The argument is basically just fine, but the notation in that last line is a bit off: when you write $\bigcup_{n\in\mathbb{N}}$, you’re saying that you want to take the union of some sets indexed by natural numbers. What follows $\bigcup_{n\in\mathbb{N}}$ should be a typical one of these sets with index $n$. If you knew that every member of $\mathcal{B}$ was compact, for instance, you could write $X = \bigcup_{n\in\mathbb{N}}\operatorname{cl}B_n$. What you want here is simply $X = \bigcup \{\operatorname{cl}B:B \in \mathcal{B}\text{ and}\operatorname{cl}B\text{ is compact}\}$.

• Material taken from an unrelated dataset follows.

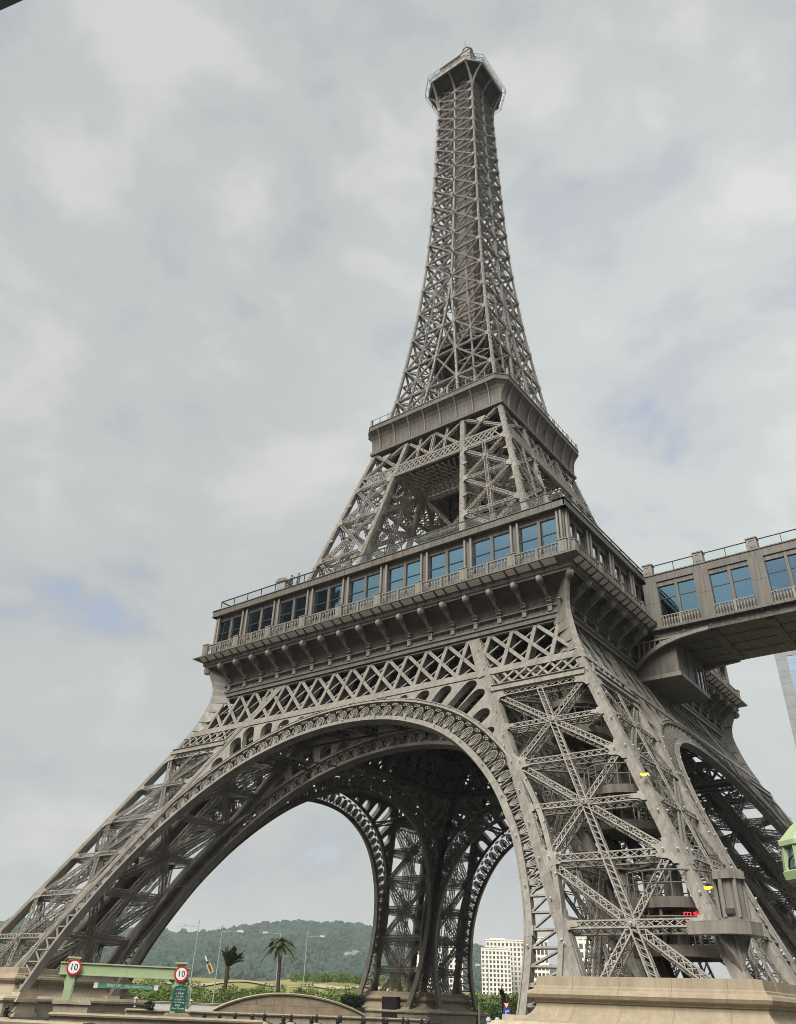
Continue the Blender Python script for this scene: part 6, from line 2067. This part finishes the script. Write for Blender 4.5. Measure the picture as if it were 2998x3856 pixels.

If fact, you never needed to index $\mathcal{B}$ in the first place. It’s perfectly fine to say this:
- Let $\mathcal{B}$ be a countable base. Since $X$ is locally compact, for each $x\in X$ there is an open nbhd $U_x$ of $x$ with compact closure, and since $\mathcal{B}$ is a base for $X$, there is some $B_x \in \mathcal{B}$ such that $x \in B_x \subseteq U_x$. Clearly each $B_x$ has compact closure, and $X = \bigcup\limits_{x\in X}\operatorname{cl}B_x$. There are only countably many distinct members of $\mathcal{B}$, so there are only countably many different sets $B_x$, and we have therefore expressed $X$ as the union of countably many compact subsets, as desired.
Or you could replace that last sentence with something like this:
- $\{B_x:x\in X\} \subseteq \{B \in \mathcal{B}:\operatorname{cl}B\text{ is compact}\} \subseteq \mathcal{B}$, so $\{B_x:x\in X\}$ is countable, and $X = \bigcup\limits_{x\in X}\operatorname{cl}B_x$ therefore expresses $X$ as a countable union of compact subsets.
There are many other perfectly good ways to do it; I’m just trying to give you some idea of what’s possible, since you’re working on the proof-writing as much as you are on the mathematics itself.